Just curious about your thought process.
No you aren't.
Yes I am. Do you think I have these lengthy discussions just to kill time? No, I enjoy computer graphics technology and to understand where it's heading I am genuinely interested in why people come to certain conclusions.
AFAICS you are not concerned with anyone else's thoughts but your own. You routinely talk past valid points others bring up (limitations of silicon, power consumption, die area, cost), and offer no tangible evidence of your own either to support your own claims or dismiss those of others.
If I was only concerned about my own thoughts I would keep them to myself and not put them out in the open for everyone to criticize. Heck I invite people to criticize them, because I am interested in
their thoughts. I invite
you to criticize them. But be prepared to engage in a discussion where I will formulate counter-arguments. That's not the same thing as talking past valid points. I take those points very seriously and for unification to happen they would have to be overcome.
Regarding offering "tangible evidence" let's get it straight that this isn't a trial for a past event. We're all speculating about the future, and there is no tangible evidence that the CPU and GPU will not unify either. All we have is evidence of past evolution and the assumption that it will continue or indications that it won't. The evidence of past convergence between the CPU and GPU is in strong favor of unification and has thus far overcome the many arguments that are used against it continuing. There is also tangible evidence of things that have converged and then unified in the past. So like it or not it's a harder case to defend the claim that unification won't happen.
If there are indications that this convergence will turn around, which you think I'm underestimating, then I'm most interested in hearing about your reasoning.
Yes.
In fact, I also see the advantages of a unified ISA (or at least one being a superset of the other). But whether those will ultimately be worth it or even necessary is unclear to me. I would also like to point out that even if you have a unified ISA that does not mean you have to have a pool of identical cores.
Wow, major flashback! It's uncanny how
almost your exact words were used to discuss vertex/pixel processing unification on the GPU. A lot of people considered it an advantage to have mostly the same instructions available for both, but it was still unclear to them what the exact value would be, and they didn't consider physical unification to be a necessary consequence of it.
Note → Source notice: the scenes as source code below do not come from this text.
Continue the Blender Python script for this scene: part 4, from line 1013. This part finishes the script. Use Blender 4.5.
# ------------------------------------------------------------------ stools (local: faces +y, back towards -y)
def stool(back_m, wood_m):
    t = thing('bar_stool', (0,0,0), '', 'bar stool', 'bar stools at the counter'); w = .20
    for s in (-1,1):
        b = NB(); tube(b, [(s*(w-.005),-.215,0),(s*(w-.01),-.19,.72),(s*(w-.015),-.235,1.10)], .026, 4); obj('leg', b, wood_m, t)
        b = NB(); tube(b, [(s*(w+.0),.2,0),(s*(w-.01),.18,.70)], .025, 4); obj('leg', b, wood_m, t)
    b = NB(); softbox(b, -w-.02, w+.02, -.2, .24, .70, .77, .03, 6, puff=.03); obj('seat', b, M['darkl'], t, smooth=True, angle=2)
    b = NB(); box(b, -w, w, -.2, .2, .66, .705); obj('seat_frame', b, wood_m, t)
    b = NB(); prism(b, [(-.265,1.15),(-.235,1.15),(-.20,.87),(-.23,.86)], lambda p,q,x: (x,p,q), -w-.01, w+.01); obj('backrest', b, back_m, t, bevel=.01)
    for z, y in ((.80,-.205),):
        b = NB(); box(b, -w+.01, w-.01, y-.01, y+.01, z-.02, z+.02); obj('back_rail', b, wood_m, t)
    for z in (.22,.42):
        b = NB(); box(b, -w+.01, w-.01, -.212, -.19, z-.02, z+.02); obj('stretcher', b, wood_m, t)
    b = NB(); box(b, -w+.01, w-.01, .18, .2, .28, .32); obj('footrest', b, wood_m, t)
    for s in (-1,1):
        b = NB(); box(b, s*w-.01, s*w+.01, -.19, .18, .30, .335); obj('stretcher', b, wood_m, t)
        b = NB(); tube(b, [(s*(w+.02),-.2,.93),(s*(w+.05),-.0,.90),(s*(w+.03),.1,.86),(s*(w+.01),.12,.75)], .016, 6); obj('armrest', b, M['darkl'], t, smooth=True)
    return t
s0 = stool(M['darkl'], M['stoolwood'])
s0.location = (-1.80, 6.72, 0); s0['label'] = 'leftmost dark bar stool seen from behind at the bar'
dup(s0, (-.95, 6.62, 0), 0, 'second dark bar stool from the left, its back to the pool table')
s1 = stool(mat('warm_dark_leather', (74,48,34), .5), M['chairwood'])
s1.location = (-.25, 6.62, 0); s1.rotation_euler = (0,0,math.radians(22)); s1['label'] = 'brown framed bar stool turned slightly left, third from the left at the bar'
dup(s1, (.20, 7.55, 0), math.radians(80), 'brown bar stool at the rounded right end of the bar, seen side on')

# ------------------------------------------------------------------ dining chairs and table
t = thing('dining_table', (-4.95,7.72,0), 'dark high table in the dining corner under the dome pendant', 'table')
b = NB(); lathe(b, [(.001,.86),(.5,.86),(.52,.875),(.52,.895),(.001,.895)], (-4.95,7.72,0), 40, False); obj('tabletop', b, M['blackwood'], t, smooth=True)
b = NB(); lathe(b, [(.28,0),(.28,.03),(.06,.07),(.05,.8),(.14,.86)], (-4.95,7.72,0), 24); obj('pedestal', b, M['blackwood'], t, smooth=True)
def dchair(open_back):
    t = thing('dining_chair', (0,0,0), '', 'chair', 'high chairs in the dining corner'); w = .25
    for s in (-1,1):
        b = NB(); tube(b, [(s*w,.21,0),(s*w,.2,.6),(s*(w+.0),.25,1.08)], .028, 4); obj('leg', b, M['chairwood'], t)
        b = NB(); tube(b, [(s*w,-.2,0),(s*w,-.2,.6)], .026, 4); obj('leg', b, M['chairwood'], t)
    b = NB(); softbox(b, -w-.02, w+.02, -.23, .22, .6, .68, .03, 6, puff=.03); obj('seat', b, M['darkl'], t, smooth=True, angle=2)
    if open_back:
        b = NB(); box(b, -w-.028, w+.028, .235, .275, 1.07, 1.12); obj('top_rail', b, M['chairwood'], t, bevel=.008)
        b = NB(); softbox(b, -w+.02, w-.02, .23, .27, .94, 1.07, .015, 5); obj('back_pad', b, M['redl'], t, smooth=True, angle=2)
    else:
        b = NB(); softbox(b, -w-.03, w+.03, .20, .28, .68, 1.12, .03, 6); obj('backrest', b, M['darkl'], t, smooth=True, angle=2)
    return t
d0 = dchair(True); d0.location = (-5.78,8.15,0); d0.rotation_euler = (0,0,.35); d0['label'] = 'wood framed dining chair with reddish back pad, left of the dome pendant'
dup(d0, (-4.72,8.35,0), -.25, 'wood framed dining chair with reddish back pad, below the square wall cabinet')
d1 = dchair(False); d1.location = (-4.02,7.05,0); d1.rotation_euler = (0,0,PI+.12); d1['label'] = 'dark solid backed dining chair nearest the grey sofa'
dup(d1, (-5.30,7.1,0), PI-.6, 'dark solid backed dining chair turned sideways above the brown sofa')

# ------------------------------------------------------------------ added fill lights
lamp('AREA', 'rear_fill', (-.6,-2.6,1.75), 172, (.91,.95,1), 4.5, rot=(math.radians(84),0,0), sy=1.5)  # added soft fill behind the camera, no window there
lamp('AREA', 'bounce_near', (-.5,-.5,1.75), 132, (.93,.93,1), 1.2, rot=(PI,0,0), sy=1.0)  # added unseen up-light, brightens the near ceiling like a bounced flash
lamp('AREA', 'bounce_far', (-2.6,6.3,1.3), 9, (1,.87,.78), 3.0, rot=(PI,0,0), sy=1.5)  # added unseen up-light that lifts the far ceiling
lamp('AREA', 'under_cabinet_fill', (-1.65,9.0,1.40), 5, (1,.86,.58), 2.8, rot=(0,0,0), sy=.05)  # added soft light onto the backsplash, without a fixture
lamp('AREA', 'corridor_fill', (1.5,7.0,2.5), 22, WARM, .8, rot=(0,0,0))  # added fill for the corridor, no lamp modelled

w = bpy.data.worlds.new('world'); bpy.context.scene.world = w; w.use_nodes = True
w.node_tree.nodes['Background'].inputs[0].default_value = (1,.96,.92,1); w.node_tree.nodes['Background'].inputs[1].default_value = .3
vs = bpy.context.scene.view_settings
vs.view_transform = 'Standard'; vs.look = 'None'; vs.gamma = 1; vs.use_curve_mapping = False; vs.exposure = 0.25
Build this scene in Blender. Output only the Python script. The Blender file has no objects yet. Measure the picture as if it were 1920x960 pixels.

Guess what, the GPU did get a fully unified ISA, the advantages for creating more advanced graphics (and beyond) are huge, and as far as I know they all have unified cores.
So how is your desire for a unified address space and a homogeneous ISA fundamentally different and not in favor of CPU-GPU unification? What exactly have I been underestimating to such an extent that it "screams bullshit" to you?
I am simply asking you to take a stance and provide some argumentation of your own. But if you're really ambivalent about the ROPs unifying into the shader cores, why are you unambivalent about CPU-GPU unification? Again, a penny for your thoughts.
Right, you know how much thought I have put into it.
With all due respect unless this is the best you can do you don't seem to have put much thought into it at all. You just rehash what others have said without making it your 'own' arguments by defending them with insightfulness instead of going off on a personal tangent. But I'll give you the benefit of the doubt once more. Enlighten me with your wisdom. You might want to start with the ROPs.